2. Metrics dashboards

In addition to sharing the features and functionality that you are producing, it’s a good idea to surface the effect that the work has. This is where metrics dashboards come in. If you are able to instrument your code to track the success of the features that you are building, then you can produce a dashboard that shows the success of your team’s work.

For example, if you are working on making the checkout process faster, then you can instrument your code to track the time taken to complete it. You can then produce a dashboard that displays this data in informative and actionable ways, such as averages over time, percentiles, worst offenders, and so on. You can then tie the work that you are demoing back to the metrics that you are tracking, thus making the connection clear between what you’re doing and the effect on the business.

Investing the time to track and display the key metrics that are important to your team also focuses discussion internally and helps resolve any conflict around prioritization and direction. If the numbers aren’t getting better, then you know that you need to change something.

Make sure that you include the link to your metrics dashboard in all of your communications, and refer to it in your demo sessions.

3. Quarterly business reviews

In addition to the regular cadence of demo sessions, it’s worthwhile to have regular lookbacks at a higher level. A model that you can follow is the quarterly business review (QBR), where you look back at the previous quarter and look forward to the next. Although this is additional work, both you and your team will find it valuable to step back and look at the bigger picture from a business perspective: after all, it’s so easy to get lost in the weeds of the day-to-day.

You should put your QBRs in the calendar at a regular time at the end of each quarter so that you and the team have plenty of time to prepare. The QBR should be a collaborative effort, with everyone on the team contributing to the content. You should also invite your stakeholders and your senior managers to the QBR

The QBR should be a presentation that covers the following:

  • The key metrics that your team is responsible for.
  • The progress that you’ve made against those metrics in the quarter that has just passed.
  • The reasons that the metrics have changed, and the work that you’ve done to improve them.
  • Updates on any major projects or initiatives that aren’t covered by the metrics (e.g., infrastructure work).
  • Any issues or challenges that you are facing.
  • What your plan is for the next quarter.

Like the demo sessions, you should record the QBR and share it with the rest of the business, along with the slides and the link to your metrics dashboard.

Although QBRs may be daunting at first, like the demo sessions, they are a powerful forcing function to ensure that you and your team are focused on the things that really matter for the business.
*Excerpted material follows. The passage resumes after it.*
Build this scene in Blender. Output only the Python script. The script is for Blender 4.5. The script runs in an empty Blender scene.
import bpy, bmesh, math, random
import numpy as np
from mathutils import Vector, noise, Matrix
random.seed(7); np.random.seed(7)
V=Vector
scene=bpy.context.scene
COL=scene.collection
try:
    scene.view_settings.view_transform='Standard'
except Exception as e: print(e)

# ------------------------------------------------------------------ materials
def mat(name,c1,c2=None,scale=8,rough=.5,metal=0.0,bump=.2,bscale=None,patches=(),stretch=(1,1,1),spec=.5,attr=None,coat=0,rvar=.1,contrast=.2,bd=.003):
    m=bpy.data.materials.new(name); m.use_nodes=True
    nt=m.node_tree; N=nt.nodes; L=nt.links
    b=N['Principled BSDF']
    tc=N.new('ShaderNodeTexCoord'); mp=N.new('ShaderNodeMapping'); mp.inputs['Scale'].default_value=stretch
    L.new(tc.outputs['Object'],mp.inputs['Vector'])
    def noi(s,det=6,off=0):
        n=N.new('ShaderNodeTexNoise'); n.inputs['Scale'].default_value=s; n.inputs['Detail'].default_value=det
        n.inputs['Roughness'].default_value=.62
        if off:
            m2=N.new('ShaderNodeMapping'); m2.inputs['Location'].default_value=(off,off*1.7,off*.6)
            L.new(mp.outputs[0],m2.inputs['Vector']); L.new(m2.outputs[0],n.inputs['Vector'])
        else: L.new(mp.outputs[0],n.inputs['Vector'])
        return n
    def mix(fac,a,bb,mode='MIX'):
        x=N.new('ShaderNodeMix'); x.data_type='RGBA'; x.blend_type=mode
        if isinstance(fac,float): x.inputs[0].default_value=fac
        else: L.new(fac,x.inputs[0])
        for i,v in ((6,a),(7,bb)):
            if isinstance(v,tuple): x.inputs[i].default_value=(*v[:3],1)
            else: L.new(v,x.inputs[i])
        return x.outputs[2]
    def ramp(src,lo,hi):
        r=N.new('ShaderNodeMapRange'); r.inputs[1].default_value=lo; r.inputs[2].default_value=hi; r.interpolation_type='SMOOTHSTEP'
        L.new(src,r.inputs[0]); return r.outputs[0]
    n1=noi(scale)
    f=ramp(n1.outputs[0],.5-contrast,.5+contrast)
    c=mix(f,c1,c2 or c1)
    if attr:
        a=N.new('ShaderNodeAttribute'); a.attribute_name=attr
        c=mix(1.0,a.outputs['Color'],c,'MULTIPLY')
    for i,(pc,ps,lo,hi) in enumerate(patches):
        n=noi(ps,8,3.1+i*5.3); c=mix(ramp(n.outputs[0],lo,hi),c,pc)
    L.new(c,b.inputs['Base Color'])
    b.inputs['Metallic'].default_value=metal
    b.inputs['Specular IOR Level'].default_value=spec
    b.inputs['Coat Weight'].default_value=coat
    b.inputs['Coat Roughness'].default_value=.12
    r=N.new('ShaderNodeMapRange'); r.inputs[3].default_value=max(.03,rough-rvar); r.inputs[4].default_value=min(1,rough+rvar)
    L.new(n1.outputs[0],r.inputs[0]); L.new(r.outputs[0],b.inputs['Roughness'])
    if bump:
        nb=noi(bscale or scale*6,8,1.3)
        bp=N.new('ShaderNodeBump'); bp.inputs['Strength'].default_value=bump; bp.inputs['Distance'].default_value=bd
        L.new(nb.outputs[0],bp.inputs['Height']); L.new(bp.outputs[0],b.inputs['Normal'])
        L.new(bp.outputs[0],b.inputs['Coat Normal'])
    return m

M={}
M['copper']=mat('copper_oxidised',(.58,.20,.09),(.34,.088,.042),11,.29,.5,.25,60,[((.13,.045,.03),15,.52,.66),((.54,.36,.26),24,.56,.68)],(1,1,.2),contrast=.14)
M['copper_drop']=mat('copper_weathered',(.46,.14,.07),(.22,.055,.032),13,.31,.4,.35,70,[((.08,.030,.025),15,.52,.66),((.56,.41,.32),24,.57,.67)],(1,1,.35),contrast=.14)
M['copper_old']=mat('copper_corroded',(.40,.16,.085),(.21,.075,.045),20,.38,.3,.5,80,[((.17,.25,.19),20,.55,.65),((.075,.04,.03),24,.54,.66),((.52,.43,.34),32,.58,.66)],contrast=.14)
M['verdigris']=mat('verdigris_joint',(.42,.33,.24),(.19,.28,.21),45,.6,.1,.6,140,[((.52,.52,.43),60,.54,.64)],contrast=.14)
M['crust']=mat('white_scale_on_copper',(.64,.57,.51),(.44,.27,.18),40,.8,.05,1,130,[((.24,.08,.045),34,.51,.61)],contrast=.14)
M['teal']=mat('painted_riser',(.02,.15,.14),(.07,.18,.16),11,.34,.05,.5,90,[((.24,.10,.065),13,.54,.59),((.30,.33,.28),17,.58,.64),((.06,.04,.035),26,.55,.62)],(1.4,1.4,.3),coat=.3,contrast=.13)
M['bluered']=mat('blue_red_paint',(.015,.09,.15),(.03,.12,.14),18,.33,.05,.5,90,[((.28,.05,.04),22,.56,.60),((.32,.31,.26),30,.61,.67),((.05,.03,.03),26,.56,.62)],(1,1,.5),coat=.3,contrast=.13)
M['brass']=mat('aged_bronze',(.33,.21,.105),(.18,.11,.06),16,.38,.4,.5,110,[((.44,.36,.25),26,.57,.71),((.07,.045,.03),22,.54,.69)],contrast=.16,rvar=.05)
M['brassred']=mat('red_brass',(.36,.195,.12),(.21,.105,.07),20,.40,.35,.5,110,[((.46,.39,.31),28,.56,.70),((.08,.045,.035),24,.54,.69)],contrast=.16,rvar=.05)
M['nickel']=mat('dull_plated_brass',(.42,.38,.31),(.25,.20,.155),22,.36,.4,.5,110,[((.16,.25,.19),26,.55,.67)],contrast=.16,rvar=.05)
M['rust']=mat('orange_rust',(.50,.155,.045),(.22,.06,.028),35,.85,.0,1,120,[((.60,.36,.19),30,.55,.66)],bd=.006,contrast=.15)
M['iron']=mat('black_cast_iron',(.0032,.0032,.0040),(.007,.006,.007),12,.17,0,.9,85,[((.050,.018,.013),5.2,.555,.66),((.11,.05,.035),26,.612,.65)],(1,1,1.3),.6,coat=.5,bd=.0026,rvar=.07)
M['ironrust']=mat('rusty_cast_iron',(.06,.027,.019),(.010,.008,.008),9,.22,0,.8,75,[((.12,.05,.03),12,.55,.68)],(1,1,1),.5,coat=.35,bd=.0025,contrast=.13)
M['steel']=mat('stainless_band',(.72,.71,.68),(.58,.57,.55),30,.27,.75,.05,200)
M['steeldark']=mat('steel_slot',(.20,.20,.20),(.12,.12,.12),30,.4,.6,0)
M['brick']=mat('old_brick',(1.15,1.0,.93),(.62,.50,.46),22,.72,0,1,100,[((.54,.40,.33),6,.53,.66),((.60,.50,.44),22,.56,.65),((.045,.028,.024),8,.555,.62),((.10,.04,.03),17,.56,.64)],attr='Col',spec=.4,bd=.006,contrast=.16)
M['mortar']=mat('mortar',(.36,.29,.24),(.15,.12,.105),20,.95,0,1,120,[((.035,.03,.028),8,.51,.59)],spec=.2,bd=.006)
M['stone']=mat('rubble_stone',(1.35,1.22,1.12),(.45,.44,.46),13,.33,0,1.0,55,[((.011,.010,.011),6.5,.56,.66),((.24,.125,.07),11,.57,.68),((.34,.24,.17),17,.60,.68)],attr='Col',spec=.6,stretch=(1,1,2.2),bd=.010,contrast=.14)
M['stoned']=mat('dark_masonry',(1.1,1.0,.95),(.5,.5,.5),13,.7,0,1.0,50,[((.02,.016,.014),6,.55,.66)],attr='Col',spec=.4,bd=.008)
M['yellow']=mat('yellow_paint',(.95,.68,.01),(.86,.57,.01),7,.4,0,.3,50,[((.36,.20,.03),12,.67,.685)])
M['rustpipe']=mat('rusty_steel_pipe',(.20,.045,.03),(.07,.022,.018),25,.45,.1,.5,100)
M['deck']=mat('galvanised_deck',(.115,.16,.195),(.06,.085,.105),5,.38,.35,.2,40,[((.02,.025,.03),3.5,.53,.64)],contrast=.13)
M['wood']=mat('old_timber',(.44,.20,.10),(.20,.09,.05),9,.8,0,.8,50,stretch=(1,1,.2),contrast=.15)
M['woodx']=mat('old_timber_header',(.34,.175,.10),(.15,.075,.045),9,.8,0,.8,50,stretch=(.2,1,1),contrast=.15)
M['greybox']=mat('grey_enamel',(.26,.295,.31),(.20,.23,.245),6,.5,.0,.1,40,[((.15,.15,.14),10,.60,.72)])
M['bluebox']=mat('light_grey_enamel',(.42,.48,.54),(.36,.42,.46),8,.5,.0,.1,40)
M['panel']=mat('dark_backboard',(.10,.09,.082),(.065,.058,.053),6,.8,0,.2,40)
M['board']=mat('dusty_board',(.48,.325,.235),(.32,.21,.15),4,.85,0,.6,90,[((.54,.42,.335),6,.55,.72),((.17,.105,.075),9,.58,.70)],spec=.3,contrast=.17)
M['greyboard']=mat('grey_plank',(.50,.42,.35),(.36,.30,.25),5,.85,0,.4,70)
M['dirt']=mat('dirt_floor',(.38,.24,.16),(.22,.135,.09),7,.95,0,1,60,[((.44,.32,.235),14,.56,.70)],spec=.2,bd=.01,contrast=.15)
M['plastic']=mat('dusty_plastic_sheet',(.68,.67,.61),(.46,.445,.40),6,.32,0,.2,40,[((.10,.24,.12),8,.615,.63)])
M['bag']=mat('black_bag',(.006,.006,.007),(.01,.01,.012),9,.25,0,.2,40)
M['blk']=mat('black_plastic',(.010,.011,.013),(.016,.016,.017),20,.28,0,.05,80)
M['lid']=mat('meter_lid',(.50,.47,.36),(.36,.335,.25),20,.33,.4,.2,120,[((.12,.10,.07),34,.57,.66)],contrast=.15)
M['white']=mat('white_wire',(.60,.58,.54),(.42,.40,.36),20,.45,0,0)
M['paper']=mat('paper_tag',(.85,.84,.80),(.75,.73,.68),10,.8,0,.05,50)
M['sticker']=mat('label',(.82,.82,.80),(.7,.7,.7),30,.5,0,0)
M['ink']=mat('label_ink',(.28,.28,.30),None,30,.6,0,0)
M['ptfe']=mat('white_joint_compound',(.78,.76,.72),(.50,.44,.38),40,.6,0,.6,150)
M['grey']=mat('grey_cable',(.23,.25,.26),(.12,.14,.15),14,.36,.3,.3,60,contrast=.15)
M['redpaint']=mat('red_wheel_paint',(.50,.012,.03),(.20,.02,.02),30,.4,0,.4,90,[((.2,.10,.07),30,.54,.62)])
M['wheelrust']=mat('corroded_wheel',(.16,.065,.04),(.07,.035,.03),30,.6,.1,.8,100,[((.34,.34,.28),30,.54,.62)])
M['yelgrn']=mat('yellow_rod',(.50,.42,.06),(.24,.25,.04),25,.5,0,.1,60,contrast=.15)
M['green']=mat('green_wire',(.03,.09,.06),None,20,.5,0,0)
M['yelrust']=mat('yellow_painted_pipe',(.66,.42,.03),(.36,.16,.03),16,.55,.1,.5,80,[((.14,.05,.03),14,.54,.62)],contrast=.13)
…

They also help to build trust with your stakeholders and senior managers and give them the opportunity to nudge you in different directions and escalate any issues that you have.

Over to you

Give yourself a challenge this coming week: pick one of the tools or techniques above and discuss it with your team so you can try it out. You’ll find that not only will it help you communicate what your team is working on, but it will also focus your team on what really matters. Not bad for a little extra effort!